• [What is asked]: Copy from the first line below down to and including the line with "return float(on_land(px, py, 36, 66)[1])". Skip the pictures.

• [Data extract]:
───

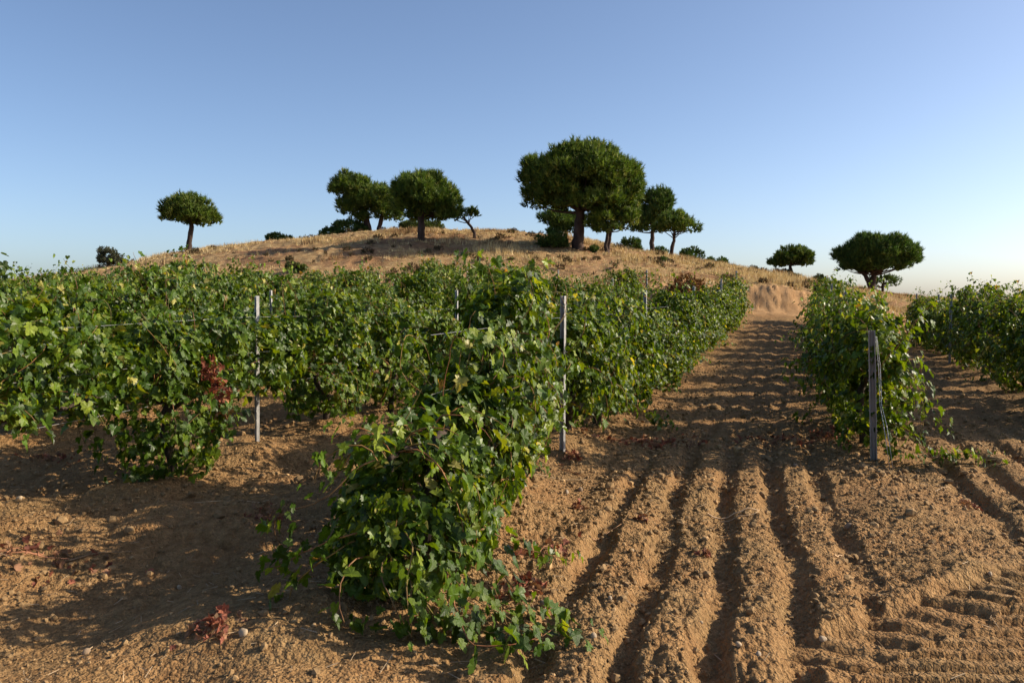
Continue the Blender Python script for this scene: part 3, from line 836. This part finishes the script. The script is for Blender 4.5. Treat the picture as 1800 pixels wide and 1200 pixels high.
def pine_px(label, Y, base, trunk, lobes, seed, ydepth=1.0, **kw):
    """the tree's own outline, measured in the photograph, at its distance Y: converted to metres"""
    span = kw.pop("span", 6.0)
    cand = np.arange(Y - span, Y + span, 0.1)
    pc = np.array([at(base[0], base[1], q) for q in cand])
    gap = pc[:, 2] - land(pc[:, 0], pc[:, 1])
    Y = float(cand[int(np.argmin(np.abs(gap) + 0.02 * np.abs(cand - Y)))])
    s = Y / FPX
    f0 = at(base[0], base[1], Y)
    b = f0.copy()
    g0 = float(b[2] - land(b[:1], b[1:2])[0])
    if abs(g0) > 0.12: print("foot off ground", round(g0, 2), round(Y, 1), label)
    tr = [((px - base[0]) * s, 0.0, at(px, py, Y)[2] - f0[2], w * s / 2) for (px, py, w) in trunk]
    g = np.random.default_rng(seed + 999)
    lb = []
    for q in lobes:
        px, py, rx, ry = q[:4]; dy = q[4] if len(q) > 4 else g.uniform(-0.25, 0.25) * rx * s
        lb.append(((px - base[0]) * s, dy, at(px, py, Y)[2] - f0[2], rx * s, rx * s * ydepth, ry * s))
    return pine(label, b, tr, lb, seed, **kw)

def y_at(px, py):
    return float(on_land(px, py, 36, 66)[1])

YT = 57.0
DK = [[0.036, 0.072, 0.014], [0.062, 0.106, 0.019], [0.10, 0.145, 0.028], [0.14, 0.17, 0.042]]
pine_px("lone umbrella pine with a leaning bare trunk, farthest left on the hill", 56, (331, 450), [(331, 450, 11), (333, 425, 9), (338, 400, 8), (336, 375, 5)],
        [(335, 372, 50, 28), (318, 382, 38, 20), (352, 385, 36, 20), (340, 358, 32, 18)], 1)
pine_px("spreading pine leaning left beside the wide low bush", 56, (651, 424), [(651, 424, 16), (648, 405, 12), (644, 385, 10), (634, 355, 7)],
        [(622, 338, 42, 30), (605, 325, 26, 24), (650, 352, 36, 26), (628, 365, 38, 22), (640, 385, 22, 12)], 2)
pine_px("slim pine standing behind the left-leaning spreading pine", 59, (666, 420), [(666, 420, 9), (667, 400, 8), (672, 380, 7), (676, 360, 5)],
        [(672, 355, 34, 30), (682, 375, 28, 22), (662, 340, 24, 18)], 3)
pine_px("broad dense pine with thick straight trunk on the hill brow", 53, (743, 438), [(743, 438, 15), (741, 410, 13), (741, 385, 11), (745, 355, 7)],
        [(748, 345, 58, 40), (730, 335, 40, 32), (772, 355, 42, 32), (722, 362, 36, 24), (760, 376, 50, 18), (790, 372, 24, 18)], 4)
pine_px("small wind-bent pine with a crooked trunk right of the broad pine", 54, (829, 431), [(829, 431, 7), (835, 412, 6), (828, 398, 5), (818, 386, 4)],
        [(820, 372, 20, 14), (802, 378, 20, 13), (830, 376, 12, 9)], 5, rc=(0.3, 0.5), tuft=0.24)
pine_px("largest pine of the hill with a huge domed crown and stout trunk", 52, (1015, 441), [(1015, 441, 24), (1017, 410, 19), (1019, 385, 17), (1022, 345, 12)],
        [(1020, 312, 88, 56), (975, 325, 62, 44), (1075, 330, 58, 48), (1030, 285, 66, 34), (960, 352, 48, 26), (1085, 368, 46, 30), (1030, 360, 80, 22), (940, 300, 26, 28), (1105, 318, 30, 34)], 6,
        rc=(0.4, 0.75))
pine_px("young twin-stemmed pine in front of the largest pine's crown", 50.5, (1067, 450), [(1069, 450, 7), (1064, 432, 7), (1068, 415, 6), (1072, 395, 4)],
        [(1075, 385, 44, 22), (1055, 392, 30, 18), (1098, 388, 28, 20), (1078, 402, 38, 14), (1072, 370, 32, 14)], 7, tuft=0.34, rc=(0.32, 0.56),
        extra_trunks=[[(0.0, 0.3, -0.05, 0.10), (0.15, 0.3, 0.6, 0.09), (0.22, 0.2, 1.3, 0.07), (0.3, 0.1, 1.9, 0.05)]])
pine_px("dark low pine behind the trunk of the largest pine", 58, (995, 425), [(995, 425, 8), (995, 405, 7), (990, 388, 5)],
        [(975, 385, 32, 20), (1000, 392, 34, 20), (985, 405, 26, 12)], 8, cols=DK)
pine_px("rounded dark pine peeking out behind the largest pine's right side", 59, (1146, 452), [(1146, 452, 9), (1146, 425, 8), (1148, 395, 6)],
        [(1150, 362, 36, 30), (1135, 385, 30, 24), (1160, 378, 26, 24), (1128, 402, 20, 10)], 9, cols=DK)
pine_px("neat umbrella pine with thin trunk at the right of the main clump", 53.5, (1180, 460), [(1180, 460, 8), (1180, 440, 7), (1184, 425, 6), (1186, 408, 4)],
        [(1186, 396, 42, 20), (1170, 402, 26, 16), (1208, 402, 24, 16), (1188, 384, 30, 13)], 10, tuft=0.34, rc=(0.32, 0.6))
pine_px("small round pine alone on the descending hill edge", 60, (1390, 494), [(1388, 494, 6), (1391, 480, 6), (1388, 468, 5), (1388, 458, 3)],
        [(1390, 453, 36, 22), (1374, 460, 24, 16), (1406, 459, 24, 17), (1390, 462, 32, 14)], 11, rc=(0.30, 0.5), tuft=0.27, per_area=36, dens=1.6)
pine_px("wide flat-topped umbrella pine with forked trunk behind the vine row", 58, (1532, 524), [(1532, 524, 15), (1532, 506, 13), (1534, 490, 10), (1540, 470, 7)],
        [(1536, 448, 70, 32), (1500, 452, 42, 26), (1575, 452, 40, 28), (1538, 432, 56, 22), (1536, 466, 58, 16), (1500, 470, 30, 12)], 12, cols=DK, span=1.0,
        extra_trunks=[[(0.0, 0.0, 0.7, 0.19), (-0.3, 0.1, 1.3, 0.15), (-0.65, 0.15, 2.0, 0.10)]])
pine_px("little dark pine under the wide flat-topped umbrella pine", 61, (1552, 524), [(1552, 524, 5), (1551, 515, 5), (1550, 502, 4)],
        [(1550, 494, 30, 14), (1566, 496, 18, 12), (1530, 496, 16, 10)], 13, span=1.0, rc=(0.3, 0.5), tuft=0.25, cols=DK)

BUSH_COL = [[0.040, 0.078, 0.016], [0.062, 0.108, 0.022], [0.09, 0.13, 0.03], [0.12, 0.15, 0.04]]
def bush_px(label, Y, base, lobes, seed, **kw):
    kw.setdefault("rc", (0.22, 0.36)); kw.setdefault("tuft", 0.17); kw.setdefault("dens", 4.0); kw.setdefault("per_area", 70)
    t = kw.pop("stem", 5)
    lobes = [(l[0], l[1], l[2] * 1.15, l[3] * 1.15) for l in lobes]
    top = min(l[1] for l in lobes)
    return pine_px(label, Y, base, [(base[0], base[1], t), (base[0] + 1, (base[1] + top) / 2, t * 0.8), (base[0], top + 4, t * 0.5)], lobes, seed, name="shrub", cat="shrub",
                   group="shrubs scattered over the hill", cols=kw.pop("cols", BUSH_COL), bottom=-0.9, **kw)
bush_px("wide low green bush left of the leaning spreading pine", 57.5, (605, 424), [(612, 405, 30, 17), (585, 413, 26, 12), (632, 410, 18, 16)], 21)
bush_px("flat umbrella-shaped bush standing alone on the left slope", 55, (492, 436), [(492, 420, 23, 9), (482, 424, 13, 6), (504, 423, 12, 6)], 22, stem=4)
bush_px("pale olive bush seen under the broad dense pine", 61.5, (742, 412), [(735, 400, 28, 12), (762, 400, 18, 11), (718, 402, 14, 10)], 23, cols=[[0.04, 0.06, 0.012], [0.07, 0.09, 0.02], [0.10, 0.12, 0.03], [0.12, 0.13, 0.04]])
bush_px("rounded green bush at the left foot of the largest pine", 51.5, (965, 436), [(968, 419, 24, 15), (985, 428, 17, 10), (950, 428, 13, 9)], 24)
bush_px("tiny round bush left of the largest pine", 57, (880, 428), [(878, 424, 12, 6), (893, 425, 8, 5)], 25)
bush_px("dark round bush under the right side of the main clump", 57, (1105, 448), [(1108, 428, 18, 12), (1116, 438, 12, 8), (1100, 440, 10, 6)], 26, stem=8)
bush_px("low spreading bush beside the neat umbrella pine", 59, (1152, 456), [(1158, 443, 16, 8), (1140, 447, 12, 6), (1168, 449, 8, 5)], 27)
bush_px("round bush right of the neat umbrella pine", 57, (1213, 465), [(1214, 449, 20, 13), (1204, 452, 13, 9), (1222, 457, 12, 7)], 28)
bush_px("low domed bush second right of the neat umbrella pine", 57, (1256, 474), [(1257, 462, 22, 9), (1246, 466, 13, 6), (1268, 465, 12, 7)], 29)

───

• [Response]:
Continue the Blender Python script for this scene: part 3, from line 836. This part finishes the script. The script is for Blender 4.5. Treat the picture as 1800 pixels wide and 1200 pixels high.
def pine_px(label, Y, base, trunk, lobes, seed, ydepth=1.0, **kw):
    """the tree's own outline, measured in the photograph, at its distance Y: converted to metres"""
    span = kw.pop("span", 6.0)
    cand = np.arange(Y - span, Y + span, 0.1)
    pc = np.array([at(base[0], base[1], q) for q in cand])
    gap = pc[:, 2] - land(pc[:, 0], pc[:, 1])
    Y = float(cand[int(np.argmin(np.abs(gap) + 0.02 * np.abs(cand - Y)))])
    s = Y / FPX
    f0 = at(base[0], base[1], Y)
    b = f0.copy()
    g0 = float(b[2] - land(b[:1], b[1:2])[0])
    if abs(g0) > 0.12: print("foot off ground", round(g0, 2), round(Y, 1), label)
    tr = [((px - base[0]) * s, 0.0, at(px, py, Y)[2] - f0[2], w * s / 2) for (px, py, w) in trunk]
    g = np.random.default_rng(seed + 999)
    lb = []
    for q in lobes:
        px, py, rx, ry = q[:4]; dy = q[4] if len(q) > 4 else g.uniform(-0.25, 0.25) * rx * s
        lb.append(((px - base[0]) * s, dy, at(px, py, Y)[2] - f0[2], rx * s, rx * s * ydepth, ry * s))
    return pine(label, b, tr, lb, seed, **kw)

def y_at(px, py):
    return float(on_land(px, py, 36, 66)[1])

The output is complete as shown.